Shankar lives between the United States, the United Kingdom, and India. She is married to British director Joe Wright and their first child, Zubin Shankar Wright, was born on 22 February 2011.

Early life

Anoushka Shankar was born in London into a Bengali-Tamil Hindu family, and her childhood was divided between London and Delhi. She is a daughter of Indian sitar player Ravi Shankar and Sukanya Shankar. She is also the paternal half-sister of American singer Norah Jones, and Shubhendra "Shubho" Shankar, who died in 1992.
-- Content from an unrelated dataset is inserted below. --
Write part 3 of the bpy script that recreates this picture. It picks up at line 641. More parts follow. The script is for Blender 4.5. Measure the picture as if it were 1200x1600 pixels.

As a teenager, she lived in Encinitas, California and attended San Dieguito Academy. A 1999 honors graduate, Shankar then decided to pursue a career in music rather than attend college.

Discography

Studio albums

  • Anoushka (1998)
  • Anourag (2000)
  • Rise (2005)
  • Rise Remixes (2006)
  • Breathing Under Water (2007)
  • Traveller (2011)

Live and compilations

  • Full Circle: Carnegie Hall 2000 (2000)
  • Live at Carnegie Hall (2001)
  • Concert for George (2003)
  • Healing the Divide: A Concert for Peace and Reconciliation (2007)
  • Live in Concert at the Nehru Park, New Delhi (2005)

Features

  • Variant Moods – Duet For Sitar & Violin (Abridged Version) Written by Ravi Shankar, At Home With Friends by Joshua Bell 2009
  • Charu Keshi Rain – Co-written by Nitin Sawhney and Anoushka Shankar, London Undersound 2008
  • Mandala – Featuring Anoushka Shankar on sitar. Co-written by Hilton Garza, Radio Retaliation
  • Beloved – by Anoushka Shankar remixed by Thievery Corporation – Versions 2006
  • Rebirth – Co-written by Gaurav Raina, Tapan Raj and Anoushka Shankar. MIDIval Times 2005
  • Sacred Love – by Sting 2003
  • 8 classical ragas performed on ShankaRagamala composed by Ravi Shankar 2005
  • Chants Of India – Ravi Shankar; George Harrison, featuring Anoushka as Conductor & Assistant 1997
  • AdariniIn Celebration composed by Ravi Shankar 1995

Career

Anoushka Shankar began training on the sitar with her father as a child, with practice consisting of just a couple of sessions a week at the age of ten. Shankar gave her first public performance at the age of 13 at Siri Fort in New Delhi. By the age of fourteen, she was accompanying her father at concerts around the world, and signed her first record contract, with Angel Records (EMI) at 16.

She released her first album, Anoushka, in 1998, followed by Anourag in 2000. Both Shankar and Norah Jones were nominated for Grammy awards in 2003 when Anoushka became the youngest-ever and first woman nominee in the World Music category for her third album, Live at Carnegie Hall.

2005 brought the release of her fourth album RISE, earning her another Grammy nomination in the Best Contemporary World Music category. In February 2006 she became the first Indian to play at the Grammy Awards.

Shankar, in collaboration with Karsh Kale, released Breathing Under Water on 28 August 2007. It is a mix of classical sitar and electronica beats and melodies. Notable guest vocals included her paternal half-sister Norah Jones, Sting, and her father, who performed a sitar duet with her.

Shankar has made many guest appearances on recordings by other artists, among them Sting, Lenny Kravitz and Thievery Corporation. Duetting with violinist Joshua Bell, in a sitar-cello duet with Mstislav Rostropovich, and with flautist Jean-Pierre Rampal, playing both sitar and piano. Most recently Shankar has collaborated with Herbie Hancock on his latest record The Imagine Project.

Shankar has given soloist performances of her father’s 1st Concerto for Sitar and Orchestra worldwide. In January 2009 she was the sitar soloist alongside the Orpheus Chamber Orchestra for the series of concerts premièring her father’s 3rd Concerto for Sitar and Orchestra, and in July 2010 she premiered Ravi Shankar’s first symphony for sitar and orchestra with the London Philharmonic Orchestra at London’s Barbican Hall.